В статье «Стремя “Тихого Дона”», посвященной «предыстории книги Д*», Солженицын рассказал, что работу над книгой о «Тихом Доне», Медведева-Томашевская начинала практически с нуля — с того, что прочитала «первое издание романа, его трудно найти, и кое-что по истории казачества, — ведь она нисколько не была знакома с донской темой, должна была теперь прочесть много книг, материалов по истории и Дона, и Гражданской войны...»18.
Приступив к этой работе с «чистого листа», «между многими другими работами», будучи тяжело больной, Медведева-Томашевская, как свидетельствует Солженицын, не смогла закончить ее и написала лишь «то, сравнительно немногое, что публикуется сегодня здесь — несколько главок, не все точно расставленные на места, с неубранными повторениями, незаполненными пробелами»19.
Строго говоря, книга «Стремя “Тихого Дона”» состоит всего из одной незаконченной главы, названной «Глава аналитическая. Исторические события и герои романа». В нее входят три завершенные подглавки общим объемом в 60 страниц, отрывок «Из главы детективной», называющейся «В петле сокрытия», объемом в 7 страниц, и два приложения «Из сохранившихся текстов Д*, частично осуществленных, частично нет» на страницу и «Из печатных материалов о Шолохове» — четыре страницы.
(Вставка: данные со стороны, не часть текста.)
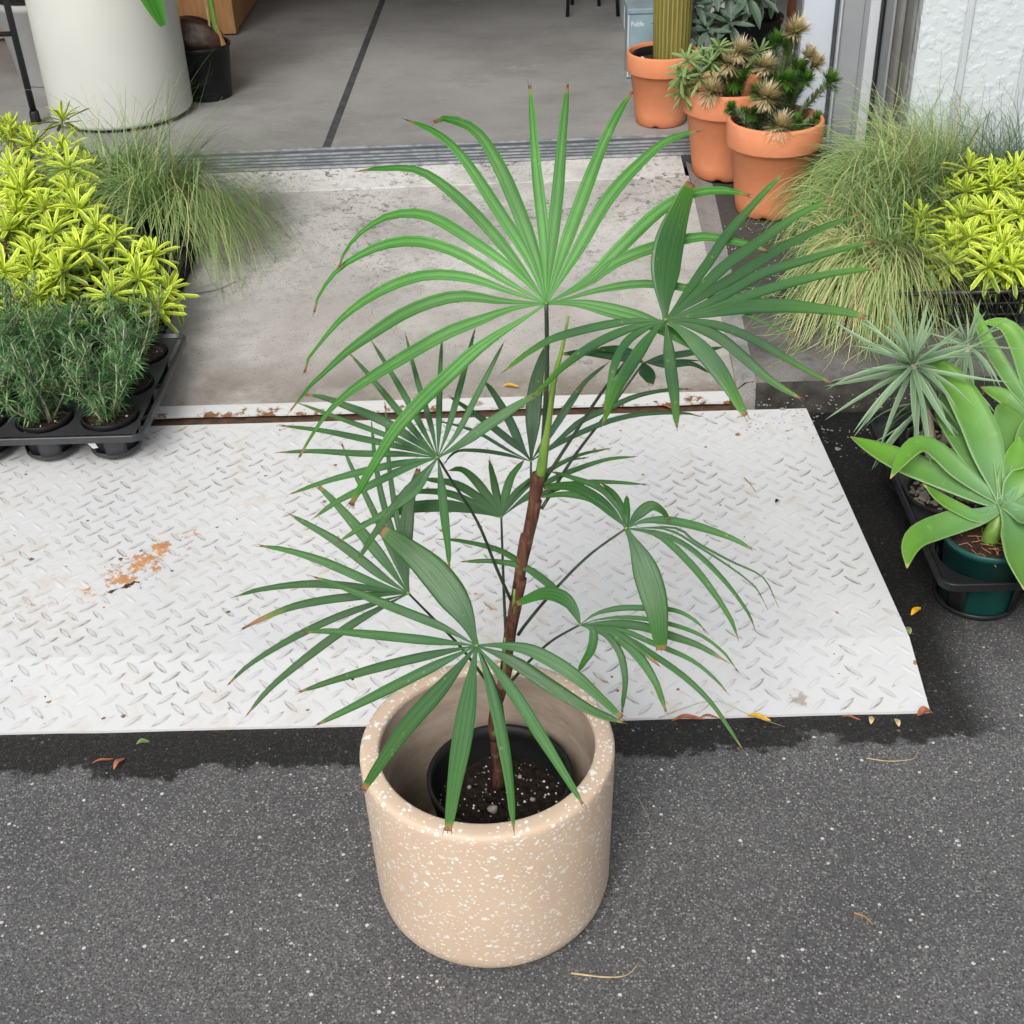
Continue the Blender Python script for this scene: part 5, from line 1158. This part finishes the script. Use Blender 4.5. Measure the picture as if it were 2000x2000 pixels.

«В зимний приезд, наверное, в начале 1971, — пишет Солженицын, — она привела (так в тексте. — Ф. К.) с собой три странички (напечатанные как “Предполагаемый план книги”), где содержались все главные гипотезы: и что Шолохов не просто взял чужое, но — испортил: переставил, изрезал, скрыл; и что истинный автор — Крюков»20.